Johnson explained that about 5% of research is geared toward artificial general intelligence and is the type glamorized in movies with robots having somewhat human form.

About 95 percent, he said, falls into the artificial narrow intelligence in which very targeted algorithms solve one particular problem.

“In Delaware County, we created an algorithm for DELCORA, which helped them to optimize their processes and helped them save energy,” Johnson said. “It was a win for us because we got the business. It was a win for them because they saved some money.”

He explained that Freya Systems created an algorithm for DELCORA’s aeration blowers.

The Delaware County Regional Water Quality Control Authority has wastewater facilities that serve 500,000 people in Delaware and Chester counties. It collects an average 60 million gallons of wastewater flow each day.

As part of processing that much wastewater, there is an aeration system with four blowers, each of about 500 horsepower.

“One of our largest expenses here at the authority is our aeration system,” Clint Swope, DELCORA’s remote systems manager said.

He said Freya Systems first came to DELCORA pitching different ideas.

“When I heard what they were doing, I thought it would be interesting,” Swope said, especially if it allowed the authority to save money and make it more efficient. “They proposed what they could do. It was outside of the box of what they were originally going to do.”

He said it was perfect timing as the authority began to dabble in AI and was looking to get into that type of technology.

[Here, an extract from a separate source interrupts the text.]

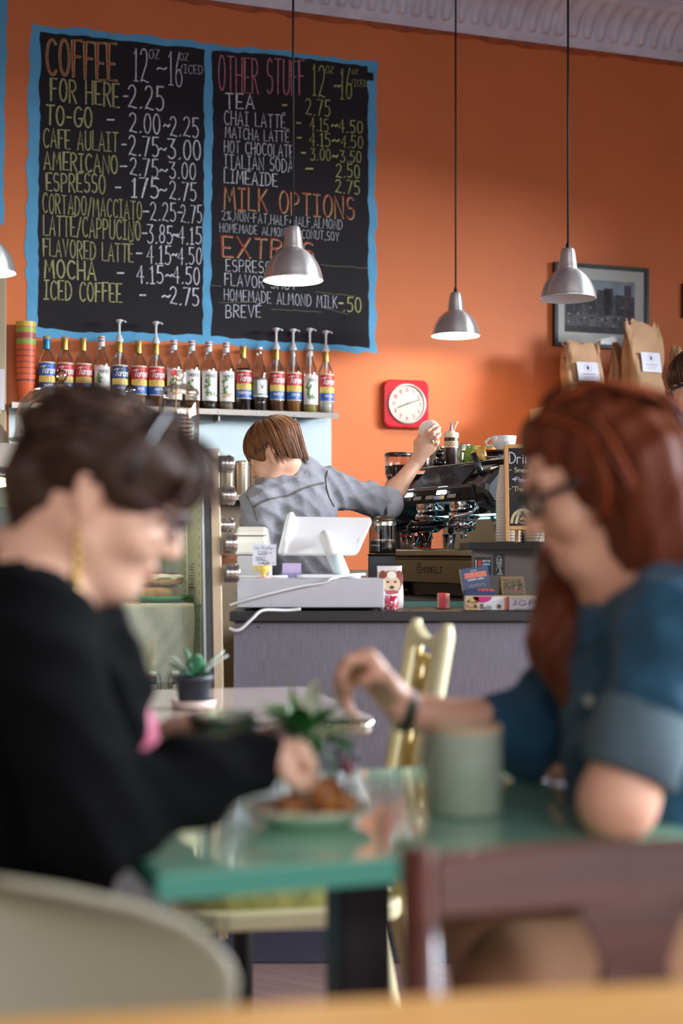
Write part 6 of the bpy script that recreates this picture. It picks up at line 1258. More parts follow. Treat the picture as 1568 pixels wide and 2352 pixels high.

Johnson explained that the algorithm Freya Systems designed was to alert staff when the fourth blower is about to turn on.

“It doesn’t even do anything,” Johnson said, adding that it’s up to an employee to take action.

All the program does is alert DELCORA, “Hey, you should maybe consider stopping this blower from going on.”

“So it’s still an operator (that) makes a decision to change it,” he said. “It’s giving advice and spotting patterns that we as humans would not.”

With the program having been installed two years ago, Swope said he’d use Freya Systems again.

“We had a closed network here at DELCORA,” he said. “They had no problem with working with what we needed and around our requirements.”

In addition, as AI becomes more a part of general vernacular, Johnson has been looking at ways to advocate on behalf of the technology, particularly for small businesses.

It started in April 2021 when he attended the Goldman Sachs-run 10,000 Small Businesses program, which Johnson likened to a micro-MBA program for small businesses.

There, he was introduced to the idea of advocacy. It was there, too, that he met Luke O’Connell, a staff member for U.S. Rep. Mary Gay Scanlon, D-5, of Swarthmore.

With both his business and his home in her district, he invited her to visit, which she did in early August.

“It was great to be able to have the congresswoman sit down and listen and for us to have a dialogue about AI,” Johnson said, noting that he had concerns about current policy.

“The current advisory is to all the Big Tech. What’s going to happen is it’s going to create regulation which is going to become so onerous on a business like ours. It’s going to regulate us out of the market.”

He said it’s very difficult because there are a lot of concerns with AI.

“Narrow stuff like ours, it has to be done with an ethical mindset and an intent of what that is,” Johnson said, adding that his ask was to be consulted on these issues to be a part of the conversation.

“I always ask for a fair chance,” he said. “I’m not asking for charity or a open hand.”

Johnson said artificial general intelligence is equated to a human and it isn’t like that.

“It doesn’t think like a human,” he said. “Allowing AI to write code — if it can write code, it can amend it’s own code — it self improves. It can do it at a faster rate than a human.”

Artificial narrow intelligence, he explained, has a more tightly bound set of rules and is easier and more straightforward.

“That should be the starting point because that’s 95% of what’s being created,” Johnson said.

He gave examples such as a chess app when you play the automated version, not with players.

“It thinks in some way,” Johnson said.

Another example is sensors in cars that alert the driver when they are too close to an object.

As AI becomes more prevalent, the Media executive said he hopes to have more conversation with policymakers so that his business can continue to help.